RIAA’s Posts 2019 Mid-Year Report: Revenues up 18%, Streaming Soars

RIAA’s Posts 2019 Mid-Year Report: Revenues up 18%, Streaming Soars

09/05/2019

Revenues are up 18% to $5.4 billion and streaming accounts for 80% of that revenue, according to the Recording Industry Association of America’s mid-year report released today. Paid streaming services added more than 1 million new subscriptions a month, pushing the U.S. total past 60 million. The trends continue the double-digit growth the industry has seen since 2016. At wholesale value, revenues rose 16% to $3.5 billion.

Streaming revenues have soared from $1.7 billion in the first half of 2016 to $4.3 billion in the same period this year. The biggest driver in that increase has been the rapid growth in paid subscriptions.

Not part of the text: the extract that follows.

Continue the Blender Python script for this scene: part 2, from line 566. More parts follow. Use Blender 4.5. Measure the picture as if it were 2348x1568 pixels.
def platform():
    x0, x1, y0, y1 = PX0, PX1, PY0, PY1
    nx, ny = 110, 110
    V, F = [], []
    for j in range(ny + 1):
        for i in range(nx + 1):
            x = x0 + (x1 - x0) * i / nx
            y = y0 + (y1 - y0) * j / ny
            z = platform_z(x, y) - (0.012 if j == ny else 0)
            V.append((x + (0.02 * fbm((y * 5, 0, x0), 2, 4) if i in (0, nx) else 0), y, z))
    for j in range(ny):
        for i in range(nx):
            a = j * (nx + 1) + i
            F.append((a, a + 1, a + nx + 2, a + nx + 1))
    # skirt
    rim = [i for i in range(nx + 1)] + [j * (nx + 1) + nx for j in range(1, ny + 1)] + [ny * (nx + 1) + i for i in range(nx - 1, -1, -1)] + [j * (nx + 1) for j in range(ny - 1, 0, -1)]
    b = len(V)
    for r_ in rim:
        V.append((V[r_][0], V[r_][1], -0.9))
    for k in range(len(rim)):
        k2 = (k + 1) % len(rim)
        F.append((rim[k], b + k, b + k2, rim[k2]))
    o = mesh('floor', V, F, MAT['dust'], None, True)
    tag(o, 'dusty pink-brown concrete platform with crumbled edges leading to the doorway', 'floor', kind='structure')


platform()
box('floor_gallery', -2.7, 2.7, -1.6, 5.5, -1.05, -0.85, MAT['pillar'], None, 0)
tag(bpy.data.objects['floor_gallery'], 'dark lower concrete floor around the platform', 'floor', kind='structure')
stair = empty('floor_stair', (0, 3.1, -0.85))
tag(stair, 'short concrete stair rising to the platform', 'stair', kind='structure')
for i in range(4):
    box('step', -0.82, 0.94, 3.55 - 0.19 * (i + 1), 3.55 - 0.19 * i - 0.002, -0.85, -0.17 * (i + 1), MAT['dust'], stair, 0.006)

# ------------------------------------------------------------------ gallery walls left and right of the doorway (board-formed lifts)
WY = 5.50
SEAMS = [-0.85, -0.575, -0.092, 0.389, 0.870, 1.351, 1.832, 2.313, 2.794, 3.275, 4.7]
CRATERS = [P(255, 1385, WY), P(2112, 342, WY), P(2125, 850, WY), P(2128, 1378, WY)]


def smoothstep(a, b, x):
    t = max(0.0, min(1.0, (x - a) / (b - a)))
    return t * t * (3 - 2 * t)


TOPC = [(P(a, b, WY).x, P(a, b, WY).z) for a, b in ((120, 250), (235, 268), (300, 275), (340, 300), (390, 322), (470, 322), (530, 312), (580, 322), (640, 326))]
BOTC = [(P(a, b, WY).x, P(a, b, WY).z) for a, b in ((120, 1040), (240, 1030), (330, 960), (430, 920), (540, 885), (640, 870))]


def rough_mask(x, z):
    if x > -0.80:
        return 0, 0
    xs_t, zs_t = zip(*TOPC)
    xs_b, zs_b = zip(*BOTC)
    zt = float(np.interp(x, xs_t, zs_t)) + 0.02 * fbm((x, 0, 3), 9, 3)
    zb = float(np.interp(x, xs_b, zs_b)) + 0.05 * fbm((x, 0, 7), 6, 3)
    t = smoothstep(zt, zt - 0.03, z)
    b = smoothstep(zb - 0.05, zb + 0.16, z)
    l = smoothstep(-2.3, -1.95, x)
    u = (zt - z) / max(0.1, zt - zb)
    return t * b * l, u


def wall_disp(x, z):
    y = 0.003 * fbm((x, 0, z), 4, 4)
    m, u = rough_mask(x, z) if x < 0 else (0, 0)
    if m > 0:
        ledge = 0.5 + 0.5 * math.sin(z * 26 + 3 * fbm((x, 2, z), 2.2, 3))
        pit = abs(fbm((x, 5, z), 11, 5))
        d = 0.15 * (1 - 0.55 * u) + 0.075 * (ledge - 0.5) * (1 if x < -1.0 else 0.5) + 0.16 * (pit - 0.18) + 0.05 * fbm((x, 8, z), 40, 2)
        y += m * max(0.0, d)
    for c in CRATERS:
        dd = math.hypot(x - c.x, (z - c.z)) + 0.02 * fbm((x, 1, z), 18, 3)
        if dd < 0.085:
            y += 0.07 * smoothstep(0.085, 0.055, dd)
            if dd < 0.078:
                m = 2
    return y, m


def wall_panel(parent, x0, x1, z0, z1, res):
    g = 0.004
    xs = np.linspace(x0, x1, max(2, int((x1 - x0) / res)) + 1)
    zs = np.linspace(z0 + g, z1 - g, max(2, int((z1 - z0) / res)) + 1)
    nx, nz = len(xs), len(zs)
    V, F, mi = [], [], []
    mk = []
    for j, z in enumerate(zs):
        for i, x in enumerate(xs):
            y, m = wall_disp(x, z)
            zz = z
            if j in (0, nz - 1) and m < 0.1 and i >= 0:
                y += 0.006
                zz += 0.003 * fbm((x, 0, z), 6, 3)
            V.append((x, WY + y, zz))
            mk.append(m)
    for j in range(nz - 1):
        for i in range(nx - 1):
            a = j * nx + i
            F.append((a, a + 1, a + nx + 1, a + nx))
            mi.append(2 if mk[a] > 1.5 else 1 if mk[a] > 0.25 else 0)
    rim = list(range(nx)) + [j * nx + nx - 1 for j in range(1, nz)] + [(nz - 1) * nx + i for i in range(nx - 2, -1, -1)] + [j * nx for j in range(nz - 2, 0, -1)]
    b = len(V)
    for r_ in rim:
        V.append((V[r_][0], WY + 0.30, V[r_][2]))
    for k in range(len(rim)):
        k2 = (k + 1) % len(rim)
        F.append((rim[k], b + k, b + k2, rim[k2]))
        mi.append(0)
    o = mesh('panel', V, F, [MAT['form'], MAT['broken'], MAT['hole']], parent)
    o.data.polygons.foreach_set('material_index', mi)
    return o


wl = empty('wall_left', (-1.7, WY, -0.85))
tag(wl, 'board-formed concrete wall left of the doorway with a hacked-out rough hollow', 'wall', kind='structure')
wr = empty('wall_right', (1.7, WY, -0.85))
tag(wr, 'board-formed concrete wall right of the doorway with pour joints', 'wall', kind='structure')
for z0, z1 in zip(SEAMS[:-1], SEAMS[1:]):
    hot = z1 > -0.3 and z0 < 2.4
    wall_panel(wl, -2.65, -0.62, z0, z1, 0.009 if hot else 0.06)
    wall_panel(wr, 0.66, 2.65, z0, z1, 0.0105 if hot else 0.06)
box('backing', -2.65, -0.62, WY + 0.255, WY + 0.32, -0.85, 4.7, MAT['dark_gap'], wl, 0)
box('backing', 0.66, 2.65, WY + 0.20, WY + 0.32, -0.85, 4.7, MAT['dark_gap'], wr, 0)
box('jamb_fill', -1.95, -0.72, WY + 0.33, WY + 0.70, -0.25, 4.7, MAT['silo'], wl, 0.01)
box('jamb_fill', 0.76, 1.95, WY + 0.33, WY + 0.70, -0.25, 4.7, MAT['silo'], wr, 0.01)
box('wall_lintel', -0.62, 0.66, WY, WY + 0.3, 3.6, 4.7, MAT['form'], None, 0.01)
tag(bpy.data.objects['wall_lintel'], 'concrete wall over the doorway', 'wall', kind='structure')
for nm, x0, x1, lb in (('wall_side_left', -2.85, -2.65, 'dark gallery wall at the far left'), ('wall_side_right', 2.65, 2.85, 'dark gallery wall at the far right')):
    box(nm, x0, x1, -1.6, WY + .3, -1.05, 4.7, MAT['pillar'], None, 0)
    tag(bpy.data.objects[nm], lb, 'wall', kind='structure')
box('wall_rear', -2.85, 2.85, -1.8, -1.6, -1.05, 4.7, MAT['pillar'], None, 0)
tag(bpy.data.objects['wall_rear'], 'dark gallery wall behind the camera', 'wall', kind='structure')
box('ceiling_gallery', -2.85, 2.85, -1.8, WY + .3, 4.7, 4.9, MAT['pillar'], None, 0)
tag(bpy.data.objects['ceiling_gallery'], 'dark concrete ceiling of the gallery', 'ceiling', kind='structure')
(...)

Paid subscriptions have risen from 9.1 million in the first half of 2016, to 20.5 million the following year, to 46.9 million last year and 61.1 million in the first half of 2019.

Of the remaining 20% of music industry revenues, 9% each went to physical product and digital downloads, and 2% to synch.

Music contributes $143 billion to the United States’ GDP every year, the report states. supporting more than 157,000 music-related businesses and nearly 2 million jobs.

“The headline out of RIAA’s latest data on the music ecosystem is clear (and to anyone who’s ever had to separate teenagers and their earbuds, no great surprise) — the streaming economy continues to accelerate, strengthen, and mature,” said RIAA president and CEO Mitch Glazier (pictured above). “Everywhere you look, our industry’s embrace of new technologies, approaches, and platforms is paying off for artists, fans, and everyone who loves great music.

“Music continues to be a key driver of Internet culture, and engagement around music and artists powers much of the popularity of many social media and technology platforms,” he continued. “On social media, musicians are among the most-followed users worldwide. Labels have worked for years to build powerful new tools, infrastructure, and teams to help artists navigate the global streaming ecosystem and protect and promote their work. Whether it’s fighting to shut down industrial piracy and stream-ripping operations or standing up to Big Tech platforms that have avoided accountability to exploit artists and grossly underpay for music.

“And more than anything, it’s a reminder of what we can accomplish when the whole music community — and our music service partners — work together. Collaboration and cooperation work. We’ve proven that by establishing the right to be paid for streaming in the early days of the internet, to the technical and data collaboration that made modern music services possible, to even more recent problem solving like the Music Modernization Act that finally won justice for artists who recorded before 1972.

“Let’s keep it going,” he concludes.